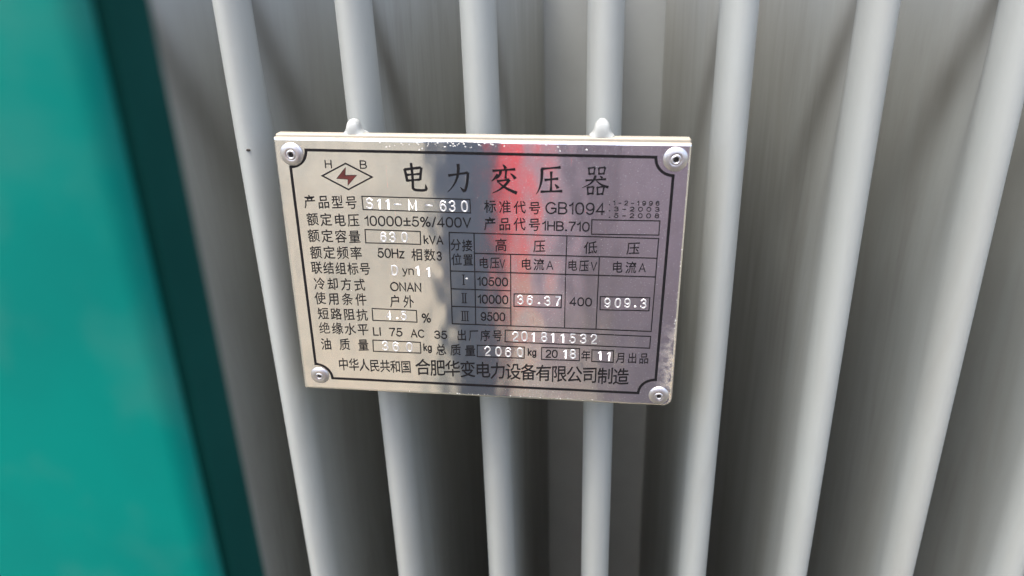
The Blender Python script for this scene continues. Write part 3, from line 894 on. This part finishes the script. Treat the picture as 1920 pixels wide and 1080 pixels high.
tube('quilted_jacket', R_, M_VEST, pers, 48, .003)
for s in (-1, 1):
    pts = [(s*.17, -.005, 1.40, .070), (s*.195, -.015, 1.30, .066), (s*.208, -.02, 1.20, .060), (s*.222, -.02, 1.08, .056), (s*.229, .005, .98, .052), (s*.233, .035, .88, .045), (s*.235, .05, .80, .038)]
    o = []
    for a, b in zip(pts, pts[1:]):
        for k in range(4): o.append(tuple(a[i]+(b[i]-a[i])*k/4 for i in range(4)))
    o.append(pts[-1])
    tube('sleeve', [(x, y, z, r, r*1.05) for x, y, z, r in o], M_NAVY, pers, 28, .006, s)
    pts = [(s*.088, 0, .93, .115), (s*.095, 0, .80, .098), (s*.10, .008, .62, .080), (s*.10, .01, .48, .068), (s*.103, 0, .30, .064), (s*.105, -.01, .10, .066)]
    o = []
    for a, b in zip(pts, pts[1:]):
        for k in range(4): o.append(tuple(a[i]+(b[i]-a[i])*k/4 for i in range(4)))
    o.append(pts[-1])
    tube('trouser_leg', [(x, y, z, r, r*1.05) for x, y, z, r in o], M_TROU, pers, 28, .006, s+4)
    V = []
    sh = tube('shoe', [(s*.105, .06, .0, .048, .135), (s*.105, .06, .02, .050, .137), (s*.105, .055, .045, .046, .125), (s*.105, .02, .075, .042, .085), (s*.105, -.01, .115, .045, .055)], M_SHOE, pers, 28, .002, s+9)

# ------------------------------------------------------------------ red gas cylinder, mirrored in the plate
gas = tag(empty('gas_cylinder', (-.290, -2.95, 0)), 'tall red steel gas cylinder with a brass valve standing on the ground behind the person', 'gas cylinder')
def lathe(name, prof, m, parent, S=40):
    V = [(r*math.cos(2*math.pi*i/S), r*math.sin(2*math.pi*i/S), z) for r, z in prof for i in range(S)]
    F = [(k*S+i, k*S+(i+1) % S, (k+1)*S+(i+1) % S, (k+1)*S+i) for k in range(len(prof)-1) for i in range(S)]
    return mesh(name, V, F, m, parent, True)
lathe('cylinder_body', [(0, .012), (.15, .012), (.200, .0), (.205, .03), (.205, .06), (.203, 1.02), (.162, 1.12), (.135, 1.21), (.088, 1.27), (.052, 1.30), (.042, 1.31), (.042, 1.34), (0, 1.34)], M_REDP, gas)
M_BRASS = simple('brass', (.55, .40, .16), .35, 1.0, .1, 200, .1)
lathe('valve', [(0, 1.335), (.028, 1.335), (.028, 1.37), (.018, 1.375), (.018, 1.43), (.024, 1.435), (.024, 1.45), (0, 1.45)], M_BRASS, gas, 20)
vw = lathe('valve_wheel', [(.010, 1.452), (.046, 1.452), (.050, 1.460), (.046, 1.468), (.010, 1.468), (.010, 1.452)], M_HOLE, gas, 24)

+++

The pictures should not be reproduced; quote all of the other material exactly.

■ Answer
The Blender Python script for this scene continues. Write part 3, from line 894 on. This part finishes the script. Treat the picture as 1920 pixels wide and 1080 pixels high.
tube('quilted_jacket', R_, M_VEST, pers, 48, .003)
for s in (-1, 1):
    pts = [(s*.17, -.005, 1.40, .070), (s*.195, -.015, 1.30, .066), (s*.208, -.02, 1.20, .060), (s*.222, -.02, 1.08, .056), (s*.229, .005, .98, .052), (s*.233, .035, .88, .045), (s*.235, .05, .80, .038)]
    o = []
    for a, b in zip(pts, pts[1:]):
        for k in range(4): o.append(tuple(a[i]+(b[i]-a[i])*k/4 for i in range(4)))
    o.append(pts[-1])
    tube('sleeve', [(x, y, z, r, r*1.05) for x, y, z, r in o], M_NAVY, pers, 28, .006, s)
    pts = [(s*.088, 0, .93, .115), (s*.095, 0, .80, .098), (s*.10, .008, .62, .080), (s*.10, .01, .48, .068), (s*.103, 0, .30, .064), (s*.105, -.01, .10, .066)]
    o = []
    for a, b in zip(pts, pts[1:]):
        for k in range(4): o.append(tuple(a[i]+(b[i]-a[i])*k/4 for i in range(4)))
    o.append(pts[-1])
    tube('trouser_leg', [(x, y, z, r, r*1.05) for x, y, z, r in o], M_TROU, pers, 28, .006, s+4)
    V = []
    sh = tube('shoe', [(s*.105, .06, .0, .048, .135), (s*.105, .06, .02, .050, .137), (s*.105, .055, .045, .046, .125), (s*.105, .02, .075, .042, .085), (s*.105, -.01, .115, .045, .055)], M_SHOE, pers, 28, .002, s+9)

# ------------------------------------------------------------------ red gas cylinder, mirrored in the plate
gas = tag(empty('gas_cylinder', (-.290, -2.95, 0)), 'tall red steel gas cylinder with a brass valve standing on the ground behind the person', 'gas cylinder')
def lathe(name, prof, m, parent, S=40):
    V = [(r*math.cos(2*math.pi*i/S), r*math.sin(2*math.pi*i/S), z) for r, z in prof for i in range(S)]
    F = [(k*S+i, k*S+(i+1) % S, (k+1)*S+(i+1) % S, (k+1)*S+i) for k in range(len(prof)-1) for i in range(S)]
    return mesh(name, V, F, m, parent, True)
lathe('cylinder_body', [(0, .012), (.15, .012), (.200, .0), (.205, .03), (.205, .06), (.203, 1.02), (.162, 1.12), (.135, 1.21), (.088, 1.27), (.052, 1.30), (.042, 1.31), (.042, 1.34), (0, 1.34)], M_REDP, gas)
M_BRASS = simple('brass', (.55, .40, .16), .35, 1.0, .1, 200, .1)
lathe('valve', [(0, 1.335), (.028, 1.335), (.028, 1.37), (.018, 1.375), (.018, 1.43), (.024, 1.435), (.024, 1.45), (0, 1.45)], M_BRASS, gas, 20)
vw = lathe('valve_wheel', [(.010, 1.452), (.046, 1.452), (.050, 1.460), (.046, 1.468), (.010, 1.468), (.010, 1.452)], M_HOLE, gas, 24)